Some people make really good time while road tripping. My Uncle Mike was the king of road trips.  I remember making the drive from Milwaukee to St. Paul with him late at night; he only stopped once to quick run into a gas station for a pop. (soda?) I think the total drive took 6 hours, tops. My family would make the same trip in 8 hours, if we were lucky.  But it was usually more like 9. We tend to make a lot of stops, stops for gas stops, stops for bathrooms, stops for latte's. Not the gas station "lattes" that you push a button to dispense, but good lattes. And finding a good latte in the farmlands of central Wisconsin is not always an easy thing, especially before the invention of the smart phone.  We would take an exit that looked promising, and then drive up and down County Road Such And Such keeping our eyes peeled for anything that looked like a coffee shop.  Sometimes we'd spend close to an hour, going miles out of our way looking for a coffee shop.  Now of course my parents know where the good spots all along I-94 are.  And if they didn't they could use a smart phone to find one. What a thing technology is. 
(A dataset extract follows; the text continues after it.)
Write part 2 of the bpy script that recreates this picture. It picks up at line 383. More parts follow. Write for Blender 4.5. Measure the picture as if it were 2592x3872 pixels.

One of the things we always stopped for when we would road trip to Wisconsin was frozen custard at Culver's.  Once upon a time there were no Culver's in Minnesota, and so getting their super creamy and delicious custard was an extra special treat.  Who am I kidding? It's still an extra special treat! We would each get a single scoop and I'd try to make mine last as long as possible. At some point we wised up to the fact that buying a whole pint is a much better value than buying six single scoops, so we'd get a pint, 6 spoons, and then pass it around the van. 

My dad likes to listen to sermons while he drives on road trips.  Usually once we had obtained the much sought after lattes, everyone would settle down to their napping or other activities and he would put in a cassette tape, then CD, now hook up his iPod, and listen to one of his favorites preachers. I remember being a surly teenager and preferring to leave my head phones on when this happened. But even over the roar of Five Iron Frenzy in my headphones I could still hear the voice of the preacher in the background.  And as I listened more I became interested in what he was saying. Eventually the headphones would come off, my brothers and sister would do the same, and there we would all be, sitting quietly and listen to sermons as we cruised through America's heartland.

Alex and I have taken a few road trips together since we've been married. And we usually adopt the Shepperd method of road tripping with lots of stops, lattes, ice cream, and even sermons to listen to. It's still something I look forward to and something I really enjoy.  Johnny enjoys road trips too! Actually, that's not true, but he does enjoy sitting in the driver's seat during our pit stops!